**GIVEN PROBLEM**
Repeat, please, only the lines from the top of the data down to the line with "from mathutils import Vector, Matrix"; include both of those lines.

**EXCERPTED RECORDS**
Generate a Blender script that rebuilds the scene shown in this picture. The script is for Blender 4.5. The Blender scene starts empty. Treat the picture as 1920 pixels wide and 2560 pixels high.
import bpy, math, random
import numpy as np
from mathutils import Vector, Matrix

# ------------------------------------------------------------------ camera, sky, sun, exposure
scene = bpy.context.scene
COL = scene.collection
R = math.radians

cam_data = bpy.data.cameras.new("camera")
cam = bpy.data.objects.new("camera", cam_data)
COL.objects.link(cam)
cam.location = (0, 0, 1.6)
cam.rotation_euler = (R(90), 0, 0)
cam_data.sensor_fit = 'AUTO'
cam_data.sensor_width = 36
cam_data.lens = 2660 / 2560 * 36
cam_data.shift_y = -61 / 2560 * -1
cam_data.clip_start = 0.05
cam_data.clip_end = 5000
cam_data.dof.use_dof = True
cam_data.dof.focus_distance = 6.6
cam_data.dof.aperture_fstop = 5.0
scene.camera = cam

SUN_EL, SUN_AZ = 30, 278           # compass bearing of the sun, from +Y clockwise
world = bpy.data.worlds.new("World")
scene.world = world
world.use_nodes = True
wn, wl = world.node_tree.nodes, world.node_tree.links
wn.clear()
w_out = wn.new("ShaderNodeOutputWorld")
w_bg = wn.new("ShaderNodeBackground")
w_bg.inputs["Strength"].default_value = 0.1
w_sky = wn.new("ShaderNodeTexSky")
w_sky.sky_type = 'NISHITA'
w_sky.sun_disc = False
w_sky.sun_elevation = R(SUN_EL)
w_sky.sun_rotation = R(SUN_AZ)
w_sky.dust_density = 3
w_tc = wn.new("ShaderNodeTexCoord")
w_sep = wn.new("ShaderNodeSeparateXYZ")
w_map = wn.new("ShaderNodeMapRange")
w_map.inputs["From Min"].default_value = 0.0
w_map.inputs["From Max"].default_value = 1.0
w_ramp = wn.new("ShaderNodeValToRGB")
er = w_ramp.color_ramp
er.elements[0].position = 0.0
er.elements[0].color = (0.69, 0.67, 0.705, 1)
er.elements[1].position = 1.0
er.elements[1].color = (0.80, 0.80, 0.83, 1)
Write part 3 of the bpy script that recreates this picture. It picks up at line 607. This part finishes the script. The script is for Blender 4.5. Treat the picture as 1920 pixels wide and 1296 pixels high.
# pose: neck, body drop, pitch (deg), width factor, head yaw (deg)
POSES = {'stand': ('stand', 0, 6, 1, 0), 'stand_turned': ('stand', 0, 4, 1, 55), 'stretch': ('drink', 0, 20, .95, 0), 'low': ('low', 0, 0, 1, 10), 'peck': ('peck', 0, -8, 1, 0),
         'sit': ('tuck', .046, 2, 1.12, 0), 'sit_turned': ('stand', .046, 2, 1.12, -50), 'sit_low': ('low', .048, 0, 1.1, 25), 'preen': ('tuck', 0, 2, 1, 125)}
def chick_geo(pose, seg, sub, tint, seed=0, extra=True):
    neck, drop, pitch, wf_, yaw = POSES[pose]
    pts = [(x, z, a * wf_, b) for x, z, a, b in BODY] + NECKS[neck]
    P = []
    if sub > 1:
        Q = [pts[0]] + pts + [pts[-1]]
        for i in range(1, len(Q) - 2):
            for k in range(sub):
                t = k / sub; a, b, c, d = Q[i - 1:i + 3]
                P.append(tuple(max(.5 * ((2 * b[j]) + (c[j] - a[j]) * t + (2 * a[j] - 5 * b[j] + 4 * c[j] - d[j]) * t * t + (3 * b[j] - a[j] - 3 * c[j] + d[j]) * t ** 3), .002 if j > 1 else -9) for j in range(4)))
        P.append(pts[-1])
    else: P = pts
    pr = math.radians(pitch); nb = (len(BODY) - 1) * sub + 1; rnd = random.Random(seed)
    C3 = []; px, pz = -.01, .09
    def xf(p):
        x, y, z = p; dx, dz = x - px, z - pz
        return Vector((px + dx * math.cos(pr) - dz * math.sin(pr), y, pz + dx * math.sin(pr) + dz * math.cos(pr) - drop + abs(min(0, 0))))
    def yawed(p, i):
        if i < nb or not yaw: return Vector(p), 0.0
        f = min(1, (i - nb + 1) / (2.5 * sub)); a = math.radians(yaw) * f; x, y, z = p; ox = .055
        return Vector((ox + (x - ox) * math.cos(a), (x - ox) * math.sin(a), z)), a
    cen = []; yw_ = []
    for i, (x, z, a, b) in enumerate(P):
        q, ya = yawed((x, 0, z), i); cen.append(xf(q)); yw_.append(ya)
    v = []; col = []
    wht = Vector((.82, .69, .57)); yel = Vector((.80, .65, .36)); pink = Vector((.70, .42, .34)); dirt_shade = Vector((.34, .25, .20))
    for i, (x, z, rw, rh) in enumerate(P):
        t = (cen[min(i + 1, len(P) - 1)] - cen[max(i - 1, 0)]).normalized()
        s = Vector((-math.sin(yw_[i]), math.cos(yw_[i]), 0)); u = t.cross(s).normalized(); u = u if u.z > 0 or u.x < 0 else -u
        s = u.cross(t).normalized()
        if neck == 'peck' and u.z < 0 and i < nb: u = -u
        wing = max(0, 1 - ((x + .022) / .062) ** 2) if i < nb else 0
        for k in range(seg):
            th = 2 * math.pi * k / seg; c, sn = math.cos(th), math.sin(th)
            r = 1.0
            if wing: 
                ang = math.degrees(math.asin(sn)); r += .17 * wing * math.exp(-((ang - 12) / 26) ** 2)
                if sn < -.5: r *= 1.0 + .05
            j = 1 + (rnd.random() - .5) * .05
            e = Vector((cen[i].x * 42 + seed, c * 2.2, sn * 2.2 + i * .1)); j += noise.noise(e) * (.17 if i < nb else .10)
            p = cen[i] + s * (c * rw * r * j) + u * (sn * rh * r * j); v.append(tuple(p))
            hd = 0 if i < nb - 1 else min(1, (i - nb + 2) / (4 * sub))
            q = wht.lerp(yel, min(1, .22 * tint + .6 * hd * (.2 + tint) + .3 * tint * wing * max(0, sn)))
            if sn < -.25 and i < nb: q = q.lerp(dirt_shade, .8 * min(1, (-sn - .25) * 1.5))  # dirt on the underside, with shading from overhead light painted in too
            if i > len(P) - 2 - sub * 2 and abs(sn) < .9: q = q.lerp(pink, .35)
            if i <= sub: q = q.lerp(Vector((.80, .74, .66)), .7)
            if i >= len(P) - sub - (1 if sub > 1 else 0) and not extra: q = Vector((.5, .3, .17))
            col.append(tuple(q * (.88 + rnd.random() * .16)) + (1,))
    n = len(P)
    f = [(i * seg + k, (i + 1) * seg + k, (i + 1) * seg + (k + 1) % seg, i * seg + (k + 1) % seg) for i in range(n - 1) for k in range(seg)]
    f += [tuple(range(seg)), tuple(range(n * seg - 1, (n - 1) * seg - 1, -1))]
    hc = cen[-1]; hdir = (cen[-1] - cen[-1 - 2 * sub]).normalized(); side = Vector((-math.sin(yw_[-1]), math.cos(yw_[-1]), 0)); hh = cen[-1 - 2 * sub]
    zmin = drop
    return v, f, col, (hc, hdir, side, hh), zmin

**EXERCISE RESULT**
Generate a Blender script that rebuilds the scene shown in this picture. The script is for Blender 4.5. The Blender scene starts empty. Treat the picture as 1920 pixels wide and 2560 pixels high.
import bpy, math, random
import numpy as np
from mathutils import Vector, Matrix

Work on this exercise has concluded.